The Blues ‘Sings The Blues’ Vol 15
Cassette



There’s an inbox on this computer where emails from labels go to die. There must be hundreds in there now. I dare hardly look. Persistent offenders get a sarky email directed at them and after that it usually goes quiet. I had one a while back from a label based in Brooklyn and they wanted me to hear about how great their new singer was and she’s just written a song about a submarine and how she loves it and out of sheer curiosity I bit my lip and went for it and guess what? Total shite.

Rarer is the jiffy bag that arrives unannounced. Rarer still is the jiffy bag that arrives from America with two tapes in it and no contact info what-so-ever. A return address on said jiffy bag looked like it was written in a hurry by a dyslexic five year old with a crayon so you have to resort to the internet and that gives us the label ‘Nooth Hing’ straight outta Austin Texas.
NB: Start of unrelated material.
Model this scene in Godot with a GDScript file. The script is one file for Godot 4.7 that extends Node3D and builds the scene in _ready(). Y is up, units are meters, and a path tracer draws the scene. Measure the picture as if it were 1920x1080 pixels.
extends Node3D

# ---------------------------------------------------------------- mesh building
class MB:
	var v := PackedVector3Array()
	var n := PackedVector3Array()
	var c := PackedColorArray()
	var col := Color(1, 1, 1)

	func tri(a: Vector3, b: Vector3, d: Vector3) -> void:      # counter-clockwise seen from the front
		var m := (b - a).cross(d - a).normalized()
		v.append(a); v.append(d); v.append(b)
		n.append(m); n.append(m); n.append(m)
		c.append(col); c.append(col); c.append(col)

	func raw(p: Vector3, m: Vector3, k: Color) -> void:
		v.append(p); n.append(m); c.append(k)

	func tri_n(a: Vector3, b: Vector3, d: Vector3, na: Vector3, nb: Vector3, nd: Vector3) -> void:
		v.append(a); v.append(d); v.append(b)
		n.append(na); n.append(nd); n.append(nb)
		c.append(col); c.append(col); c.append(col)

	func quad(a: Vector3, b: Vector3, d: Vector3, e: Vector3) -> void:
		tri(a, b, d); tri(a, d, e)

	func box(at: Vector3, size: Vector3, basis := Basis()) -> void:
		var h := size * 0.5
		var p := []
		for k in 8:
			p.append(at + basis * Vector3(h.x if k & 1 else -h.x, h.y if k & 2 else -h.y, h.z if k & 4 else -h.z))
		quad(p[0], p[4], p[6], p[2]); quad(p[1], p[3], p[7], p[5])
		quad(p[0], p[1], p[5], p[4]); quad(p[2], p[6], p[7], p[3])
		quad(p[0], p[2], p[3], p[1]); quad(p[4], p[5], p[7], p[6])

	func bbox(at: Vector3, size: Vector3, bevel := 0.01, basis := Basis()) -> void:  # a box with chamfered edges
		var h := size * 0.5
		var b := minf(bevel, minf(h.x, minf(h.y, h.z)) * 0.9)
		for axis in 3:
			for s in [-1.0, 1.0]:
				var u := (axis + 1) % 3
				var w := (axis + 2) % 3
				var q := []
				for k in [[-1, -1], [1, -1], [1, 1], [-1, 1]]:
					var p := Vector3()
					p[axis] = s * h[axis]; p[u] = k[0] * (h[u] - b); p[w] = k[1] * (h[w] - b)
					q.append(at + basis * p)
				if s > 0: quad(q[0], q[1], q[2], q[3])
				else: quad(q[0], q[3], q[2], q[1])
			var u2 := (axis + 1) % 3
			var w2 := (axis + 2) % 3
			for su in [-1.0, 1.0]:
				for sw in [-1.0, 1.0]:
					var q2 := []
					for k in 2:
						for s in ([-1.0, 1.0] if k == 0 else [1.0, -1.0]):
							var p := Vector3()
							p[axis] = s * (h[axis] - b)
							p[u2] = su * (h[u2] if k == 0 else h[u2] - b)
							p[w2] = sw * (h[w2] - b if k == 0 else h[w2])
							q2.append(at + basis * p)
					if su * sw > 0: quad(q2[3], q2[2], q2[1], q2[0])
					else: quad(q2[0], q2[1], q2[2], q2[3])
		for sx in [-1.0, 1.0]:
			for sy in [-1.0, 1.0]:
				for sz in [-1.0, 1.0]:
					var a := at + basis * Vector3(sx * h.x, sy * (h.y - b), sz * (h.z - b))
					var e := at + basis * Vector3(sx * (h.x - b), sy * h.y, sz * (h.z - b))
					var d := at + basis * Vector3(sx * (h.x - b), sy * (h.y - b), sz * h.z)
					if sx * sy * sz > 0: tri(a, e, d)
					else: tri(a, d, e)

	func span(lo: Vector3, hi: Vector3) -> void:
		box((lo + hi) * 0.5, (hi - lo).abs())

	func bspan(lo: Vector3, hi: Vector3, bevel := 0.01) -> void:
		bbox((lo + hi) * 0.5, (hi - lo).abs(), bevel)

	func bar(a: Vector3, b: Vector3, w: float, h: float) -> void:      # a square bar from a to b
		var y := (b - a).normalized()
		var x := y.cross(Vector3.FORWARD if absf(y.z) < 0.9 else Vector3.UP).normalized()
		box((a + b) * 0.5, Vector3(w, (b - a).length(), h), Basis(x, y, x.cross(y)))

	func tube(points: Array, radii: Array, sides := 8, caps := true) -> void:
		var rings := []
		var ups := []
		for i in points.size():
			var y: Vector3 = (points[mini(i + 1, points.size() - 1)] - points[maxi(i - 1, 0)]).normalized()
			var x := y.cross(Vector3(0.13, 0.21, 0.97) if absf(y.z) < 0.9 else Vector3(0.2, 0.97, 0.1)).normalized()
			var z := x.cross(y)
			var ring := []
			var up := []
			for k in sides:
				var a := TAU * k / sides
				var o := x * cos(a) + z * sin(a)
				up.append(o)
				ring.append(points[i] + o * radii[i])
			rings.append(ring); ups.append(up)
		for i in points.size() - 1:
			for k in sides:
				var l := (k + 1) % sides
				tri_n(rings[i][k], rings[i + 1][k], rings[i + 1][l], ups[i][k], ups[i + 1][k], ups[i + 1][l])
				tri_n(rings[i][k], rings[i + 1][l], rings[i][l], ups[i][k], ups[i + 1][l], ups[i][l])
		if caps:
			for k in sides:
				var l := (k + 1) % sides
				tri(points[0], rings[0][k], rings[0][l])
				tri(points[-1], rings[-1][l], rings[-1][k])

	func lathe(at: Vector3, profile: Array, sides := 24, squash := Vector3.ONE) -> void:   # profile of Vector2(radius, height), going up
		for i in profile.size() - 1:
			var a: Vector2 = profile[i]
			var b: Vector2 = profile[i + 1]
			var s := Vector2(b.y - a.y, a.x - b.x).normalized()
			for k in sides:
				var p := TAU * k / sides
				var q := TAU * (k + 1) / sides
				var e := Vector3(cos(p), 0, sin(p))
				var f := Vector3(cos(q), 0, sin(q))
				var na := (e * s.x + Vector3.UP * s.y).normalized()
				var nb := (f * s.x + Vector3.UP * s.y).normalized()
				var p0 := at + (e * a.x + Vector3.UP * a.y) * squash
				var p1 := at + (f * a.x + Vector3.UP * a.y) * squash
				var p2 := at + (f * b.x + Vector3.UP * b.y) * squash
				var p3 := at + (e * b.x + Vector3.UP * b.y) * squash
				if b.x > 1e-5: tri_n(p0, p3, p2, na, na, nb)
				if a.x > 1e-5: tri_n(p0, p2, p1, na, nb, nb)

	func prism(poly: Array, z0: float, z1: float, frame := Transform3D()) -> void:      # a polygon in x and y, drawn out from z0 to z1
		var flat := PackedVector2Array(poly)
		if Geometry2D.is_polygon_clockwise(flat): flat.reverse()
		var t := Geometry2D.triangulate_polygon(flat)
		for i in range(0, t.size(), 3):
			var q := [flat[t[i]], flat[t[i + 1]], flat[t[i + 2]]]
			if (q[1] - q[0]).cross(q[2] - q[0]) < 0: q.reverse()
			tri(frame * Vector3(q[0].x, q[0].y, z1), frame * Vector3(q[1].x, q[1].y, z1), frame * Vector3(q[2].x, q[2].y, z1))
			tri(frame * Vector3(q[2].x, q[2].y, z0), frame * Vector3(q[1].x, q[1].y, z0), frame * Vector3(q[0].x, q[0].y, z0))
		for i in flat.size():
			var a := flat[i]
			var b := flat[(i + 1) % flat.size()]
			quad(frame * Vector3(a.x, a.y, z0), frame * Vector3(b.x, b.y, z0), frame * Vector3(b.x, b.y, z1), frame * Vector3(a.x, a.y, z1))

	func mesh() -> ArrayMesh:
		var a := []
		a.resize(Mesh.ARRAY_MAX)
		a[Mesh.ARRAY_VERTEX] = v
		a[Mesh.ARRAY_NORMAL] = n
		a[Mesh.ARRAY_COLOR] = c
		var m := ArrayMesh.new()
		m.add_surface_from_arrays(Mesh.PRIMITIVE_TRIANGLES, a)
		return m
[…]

You see how much more interesting that is folks? Its like giving a restaurant reviewer a menu full of scarce offal cuts.

With nothing to go on your perceptions are primarily based on what you see. This time around a hand drawn j-card insert and a cassette [outer and inner] thats been sprayed with some kind of textured paint. They could contain anything. There is no press release. Harsh noise? Tape loop experiments? The silence between all the words spoken by Donald Trump at one his conventions? The sounds of various motor car engines put through free download software that turns them into the voices as heard in the films of Ingmar Bergann?

People is none of those. People is Lew Houston and Max Nordile singing songs of the most basic and roughest hewn nature. Songs so raw and improvised they make Hasil Hadkins sound like Prince. One songs sounds like a two man chain gang with Houston and Nordile singing along to the sound of a shovel hitting the dirt. Out of tune stringed instruments are hit and hammered, bridge strings are plucked, a song called Water Skeeter has the pair singing ‘we love water skeeters’ and nothing else. Kitchenware storage units become timpani, strings are wound up and down, glass bottles are hit with pencils. Think stream of consciousness outpourings by the North of England’s Joincey crossed with the sheer oddness of America’s Bren’t Lewiis Ensemble. First track is a riotous lo-fi acoustic strummed, drummed thraped, rattle shaking shamanic anthem that wails out on the back of a badly blown flute and someone whistling the theme tune to Bonanza. Little Baby Birdie lasts for a minute and has the pair of them singing ‘Little bitty birdy looking at me’ to the sound of empty bottles being rhythmically hit, Log of Hollowness is them singing to the sound of dry leaves being walked on. Bonus points are earned for this all arriving over the top of what sounds like a John Coltrane tape with jazz leaking around the edges at beginning, end and various moments in-between. 

The Blues ‘Sings The Blues’ Vol 15 has seven tracks of guitar/alto sax/percussion improv all called ‘Goulash’, each given a number and tracked in seemingly random order. This being the work of Marrisa/Max and apart from that I can tell you little else for not even the omnipresent might of Google can track them down. Is it any good? I can barely tell. I’m no fan of such things and find the random hitting, wailing and pummeling of such instruments about as much fun as having my balls shaved by a blind leper. Its a racket isn’t it? The sounds I mean. But still far more welcome than a link laden email.